PROBLEM
Give the number of lines that hold the string "scene". Nothing else is needed.

DATA SHOWN
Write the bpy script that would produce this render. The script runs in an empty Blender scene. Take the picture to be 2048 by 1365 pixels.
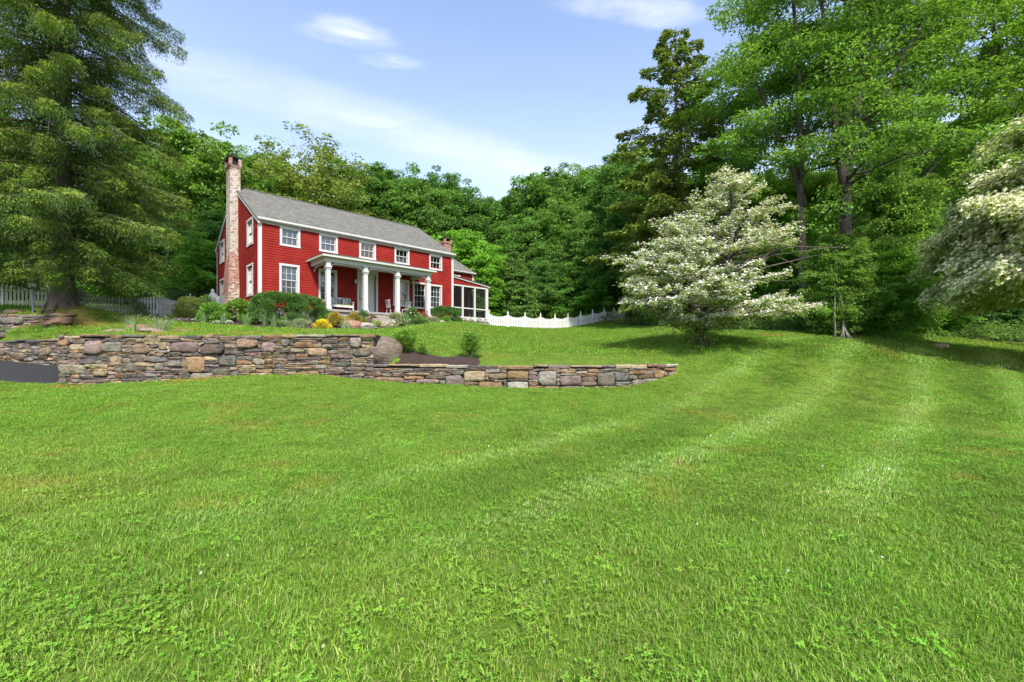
import bpy, math, random
import numpy as np
from mathutils import Vector, Matrix

SC = bpy.context.scene
COL = SC.collection
RAD = math.radians

# ---------------------------------------------------------------- camera, sky, sun, exposure
F_PX, HOR, EYE = 910.0, 712.0, 1.55          # focal length and horizon row of the 2048 x 1365 photograph
cam_d = bpy.data.cameras.new('camera')
cam_d.sensor_width = 36.0
cam_d.lens = F_PX / 2048 * 36.0
cam_d.shift_y = (HOR - 682.5) / 2048
cam_d.clip_end = 3000
cam = bpy.data.objects.new('camera', cam_d)
COL.objects.link(cam)
cam.location = (0, 0, EYE)
cam.rotation_euler = (RAD(90), 0, 0)
SC.camera = cam

SUN_VEC = Vector((0.17, -0.64, 0.75)).normalized()    # towards the sun
SUN_EL = math.asin(SUN_VEC.z)
sun_d = bpy.data.lights.new('sun', 'SUN')
sun_d.energy = 2.0
sun_d.angle = RAD(6)
sun_d.color = (1.0, 0.94, 0.84)
sun = bpy.data.objects.new('sun', sun_d)
COL.objects.link(sun)
sun.rotation_euler = SUN_VEC.to_track_quat('Z', 'Y').to_euler()
sun.location = (0, -10, 40)

SC.view_settings.view_transform = 'Standard'
SC.view_settings.look = 'None'
SC.view_settings.exposure = 1.95
SC.view_settings.gamma = 1.0
SC.cycles.max_bounces = 6
SC.cycles.diffuse_bounces = 3
SC.cycles.glossy_bounces = 2
SC.cycles.transparent_max_bounces = 12
SC.cycles.caustics_reflective = False
SC.cycles.caustics_refractive = False


class NT:
    """small helper for node trees"""
    def __init__(self, tree):
        self.t = tree
        tree.nodes.clear()

    def n(self, typ, props=None, **inp):
        nd = self.t.nodes.new(typ)
        for k, v in (props or {}).items():
            setattr(nd, k, v)
        for k, v in inp.items():
            key = int(k[1:]) if k[0] == 'i' and k[1:].isdigit() else k.replace('_', ' ')
            s = nd.inputs[key]
            if isinstance(v, bpy.types.NodeSocket):
                self.t.links.new(v, s)
            elif isinstance(v, bpy.types.Node):
                self.t.links.new(v.outputs[0], s)
            else:
                s.default_value = v
        return nd

    def math(self, op, a, b=0.0, c=None):
        kw = dict(i0=a, i1=b)
        if c is not None:
            kw['i2'] = c
        return self.n('ShaderNodeMath', {'operation': op}, **kw).outputs[0]

    def mix(self, fac, a, b, blend='MIX'):
        nd = self.t.nodes.new('ShaderNodeMix')
        nd.data_type = 'RGBA'
        nd.blend_type = blend
        for idx, v in ((0, fac), (6, a), (7, b)):
            if isinstance(v, bpy.types.NodeSocket):
                self.t.links.new(v, nd.inputs[idx])
            elif isinstance(v, (tuple, list)):
                nd.inputs[idx].default_value = tuple(v) + ((1.0,) if len(v) == 3 else ())
            else:
                nd.inputs[idx].default_value = v
        return nd.outputs[2]

    def ramp(self, fac, stops, interp='LINEAR'):
        nd = self.n('ShaderNodeValToRGB', None, Fac=fac)
        cr = nd.color_ramp
        cr.interpolation = interp
        while len(cr.elements) > len(stops):
            cr.elements.remove(cr.elements[-1])
        while len(cr.elements) < len(stops):
            cr.elements.new(0.5)
        for e, (p, c) in zip(cr.elements, stops):
            e.position = p
            e.color = (c, c, c, 1) if isinstance(c, (int, float)) else tuple(c) + ((1.0,) if len(c) == 3 else ())
        return nd.outputs[0]

    def noise(self, vec, scale, detail=4.0, rough=0.5, dist=0.0, out=0):
        return self.n('ShaderNodeTexNoise', None, Vector=vec, Scale=scale, Detail=detail,
                      Roughness=rough, Distortion=dist).outputs[out]

    def mapping(self, vec, scale=(1, 1, 1), loc=(0, 0, 0), rot=(0, 0, 0)):
        return self.n('ShaderNodeMapping', None, Vector=vec, Scale=scale, Location=loc, Rotation=rot).outputs[0]


world = bpy.data.worlds.new('World')
SC.world = world
world.use_nodes = True
wt = NT(world.node_tree)
sky = wt.n('ShaderNodeTexSky', {'sky_type': 'NISHITA', 'sun_disc': False, 'sun_elevation': SUN_EL,
                               'sun_rotation': math.atan2(SUN_VEC.x, SUN_VEC.y),
                               'air_density': 1.0, 'dust_density': 1.0, 'ozone_density': 2.2, 'altitude': 100.0})
tc = wt.n('ShaderNodeTexCoord').outputs['Generated']
sep = wt.n('ShaderNodeSeparateXYZ', None, Vector=tc)
zc = wt.math('MAXIMUM', sep.outputs[2], 0.03)
cu = wt.math('DIVIDE', sep.outputs[0], zc)
cv = wt.math('DIVIDE', sep.outputs[1], zc)
cp = wt.n('ShaderNodeCombineXYZ', None, X=cu, Y=cv, Z=0.0).outputs[0]
# thin high cloud: stretched fibres on the cloud plane
m1 = wt.mapping(cp, scale=(0.55, 1.5, 1), rot=(0, 0, RAD(-24)))
n1 = wt.noise(m1, 0.8, 4.0, 0.5, 0.4)
veil = wt.ramp(n1, [(0.42, 0.0), (0.80, 1.0)])


def blob(cx, cy, rx, ry, ang):
    mm = wt.mapping(wt.n('ShaderNodeVectorMath', {'operation': 'SUBTRACT'}, i0=cp, i1=(cx, cy, 0)).outputs[0],
                    rot=(0, 0, -ang))
    mm = wt.mapping(mm, scale=(1 / rx, 1 / ry, 1))
    ln = wt.n('ShaderNodeVectorMath', {'operation': 'LENGTH'}, i0=mm).outputs['Value']
    return wt.ramp(ln, [(0.0, 1.0), (0.45, 0.55), (1.0, 0.0)], 'EASE')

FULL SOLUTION
2